An imposing right-hander, at 6 feet 4 inches and 225 pounds, with an overpowering fastball, Newcombe claimed a string of achievements: National League rookie of the year in 1949; four-time All-Star; the league’s Most Valuable Player in 1956, when he also won the first Cy Young Award as baseball’s top pitcher. Moreover, he was the first black pitcher to start a World Series game.

While Newcombe was proud of his accomplishments as a pitcher, he was gratified as well to have played a role in the civil rights struggle by helping to shatter modern baseball’s racial barrier after the arrival of the Dodgers’ Jackie Robinson and catcher Roy Campanella.
He once said that the Rev. Dr. Martin Luther King came to his house in the weeks before his assassination in 1968 and told him, “I would never have made it as successfully as I have in civil rights if it were not for what you men did on the baseball field.”

Also among the dead: Karl Lagerfeld, fashion designer.

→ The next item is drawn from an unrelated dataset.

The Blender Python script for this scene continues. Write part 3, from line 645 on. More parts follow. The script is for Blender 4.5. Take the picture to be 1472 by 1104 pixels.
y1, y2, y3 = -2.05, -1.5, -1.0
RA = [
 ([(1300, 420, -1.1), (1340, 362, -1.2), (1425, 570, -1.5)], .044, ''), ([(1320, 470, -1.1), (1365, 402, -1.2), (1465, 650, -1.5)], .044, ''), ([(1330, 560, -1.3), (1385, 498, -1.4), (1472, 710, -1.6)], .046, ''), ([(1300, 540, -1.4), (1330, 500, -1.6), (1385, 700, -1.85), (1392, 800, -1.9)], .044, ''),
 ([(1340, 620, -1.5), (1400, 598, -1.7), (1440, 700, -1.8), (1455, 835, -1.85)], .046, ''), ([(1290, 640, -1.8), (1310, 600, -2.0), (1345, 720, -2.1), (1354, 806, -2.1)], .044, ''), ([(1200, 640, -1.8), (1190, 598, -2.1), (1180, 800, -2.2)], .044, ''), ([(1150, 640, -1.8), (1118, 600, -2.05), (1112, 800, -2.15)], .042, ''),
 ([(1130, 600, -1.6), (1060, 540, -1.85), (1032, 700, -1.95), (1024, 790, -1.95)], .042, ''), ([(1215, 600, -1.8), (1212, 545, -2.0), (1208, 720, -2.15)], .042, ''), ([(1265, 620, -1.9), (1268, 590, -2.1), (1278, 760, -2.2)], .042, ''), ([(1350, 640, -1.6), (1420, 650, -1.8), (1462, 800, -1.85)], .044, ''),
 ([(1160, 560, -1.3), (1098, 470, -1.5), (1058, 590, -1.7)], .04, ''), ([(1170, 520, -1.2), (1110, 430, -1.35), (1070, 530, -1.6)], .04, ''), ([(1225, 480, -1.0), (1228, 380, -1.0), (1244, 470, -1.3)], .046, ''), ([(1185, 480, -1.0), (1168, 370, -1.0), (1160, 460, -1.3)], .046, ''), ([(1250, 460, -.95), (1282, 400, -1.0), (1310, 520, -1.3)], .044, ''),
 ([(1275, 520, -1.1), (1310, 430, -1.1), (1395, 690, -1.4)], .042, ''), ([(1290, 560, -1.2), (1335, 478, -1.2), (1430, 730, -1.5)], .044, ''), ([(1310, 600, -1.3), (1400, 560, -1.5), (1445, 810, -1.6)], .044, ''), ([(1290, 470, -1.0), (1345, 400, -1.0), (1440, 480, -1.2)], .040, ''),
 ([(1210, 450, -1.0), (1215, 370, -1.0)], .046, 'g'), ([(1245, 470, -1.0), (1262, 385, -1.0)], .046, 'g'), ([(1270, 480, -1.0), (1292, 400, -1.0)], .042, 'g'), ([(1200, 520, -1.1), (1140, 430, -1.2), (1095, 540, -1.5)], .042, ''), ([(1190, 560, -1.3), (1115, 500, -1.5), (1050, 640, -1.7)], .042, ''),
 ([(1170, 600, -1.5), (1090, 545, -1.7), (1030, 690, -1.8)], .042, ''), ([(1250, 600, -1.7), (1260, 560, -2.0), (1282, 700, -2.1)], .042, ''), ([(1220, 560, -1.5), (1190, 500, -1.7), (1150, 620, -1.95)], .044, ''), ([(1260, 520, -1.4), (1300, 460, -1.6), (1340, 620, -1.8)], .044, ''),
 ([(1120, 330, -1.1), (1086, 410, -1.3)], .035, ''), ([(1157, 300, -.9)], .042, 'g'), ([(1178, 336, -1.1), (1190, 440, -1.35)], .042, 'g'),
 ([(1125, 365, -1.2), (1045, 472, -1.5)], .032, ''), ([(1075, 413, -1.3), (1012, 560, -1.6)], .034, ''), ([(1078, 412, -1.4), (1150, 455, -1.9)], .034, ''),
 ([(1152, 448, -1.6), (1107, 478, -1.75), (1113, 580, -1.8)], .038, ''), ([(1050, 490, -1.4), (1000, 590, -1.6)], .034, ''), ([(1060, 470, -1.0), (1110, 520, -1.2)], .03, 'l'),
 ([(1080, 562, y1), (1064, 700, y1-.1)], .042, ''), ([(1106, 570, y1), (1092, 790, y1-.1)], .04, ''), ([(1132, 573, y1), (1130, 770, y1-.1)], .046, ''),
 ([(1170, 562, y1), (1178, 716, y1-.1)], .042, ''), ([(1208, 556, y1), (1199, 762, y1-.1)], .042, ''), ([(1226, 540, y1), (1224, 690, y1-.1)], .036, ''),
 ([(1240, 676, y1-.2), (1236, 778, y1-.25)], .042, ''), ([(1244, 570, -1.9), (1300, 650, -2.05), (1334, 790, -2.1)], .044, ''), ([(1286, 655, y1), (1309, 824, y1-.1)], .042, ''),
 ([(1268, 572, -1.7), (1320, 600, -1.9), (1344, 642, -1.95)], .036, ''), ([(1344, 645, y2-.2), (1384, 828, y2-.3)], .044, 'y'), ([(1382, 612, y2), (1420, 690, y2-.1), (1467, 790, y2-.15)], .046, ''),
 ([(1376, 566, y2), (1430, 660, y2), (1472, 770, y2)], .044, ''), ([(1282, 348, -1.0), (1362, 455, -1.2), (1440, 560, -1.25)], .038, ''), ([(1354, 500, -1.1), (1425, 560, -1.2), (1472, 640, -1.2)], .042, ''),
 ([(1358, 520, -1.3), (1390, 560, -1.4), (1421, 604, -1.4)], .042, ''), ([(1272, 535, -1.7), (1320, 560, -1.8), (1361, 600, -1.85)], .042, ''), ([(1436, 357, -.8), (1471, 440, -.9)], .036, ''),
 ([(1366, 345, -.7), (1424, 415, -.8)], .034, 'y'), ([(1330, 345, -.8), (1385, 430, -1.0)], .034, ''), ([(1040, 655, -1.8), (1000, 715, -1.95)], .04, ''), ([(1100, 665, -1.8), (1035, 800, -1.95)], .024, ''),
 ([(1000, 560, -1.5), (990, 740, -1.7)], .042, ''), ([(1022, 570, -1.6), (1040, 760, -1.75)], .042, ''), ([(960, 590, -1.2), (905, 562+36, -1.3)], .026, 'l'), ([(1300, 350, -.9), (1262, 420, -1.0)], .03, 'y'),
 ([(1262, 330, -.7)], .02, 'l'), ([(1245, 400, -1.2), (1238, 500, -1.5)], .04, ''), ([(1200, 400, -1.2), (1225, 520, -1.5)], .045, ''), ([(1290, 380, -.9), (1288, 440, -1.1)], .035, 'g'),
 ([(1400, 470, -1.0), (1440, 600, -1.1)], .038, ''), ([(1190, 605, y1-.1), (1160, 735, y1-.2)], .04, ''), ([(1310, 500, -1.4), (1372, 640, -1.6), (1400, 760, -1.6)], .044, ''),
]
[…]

Guy Webster, album cover photographer.

Mr. Webster’s work with the Rolling Stones — including the photo for the bucolic cover of the United States release of the anthology “Big Hits (High Tide and Green Grass)” (1966) — began with an unusual offer in 1965 from Andrew Loog Oldham, their producer and manager: Take photographs, but don’t expect to be paid because it’s an honor simply to work with the band.
“And I said, ‘Well, it’s an honor for you that I take these pictures,’ ” Mr. Webster said at the Annenberg event. “He paid me for one album cover. Three of them came out during the years using my photographs.”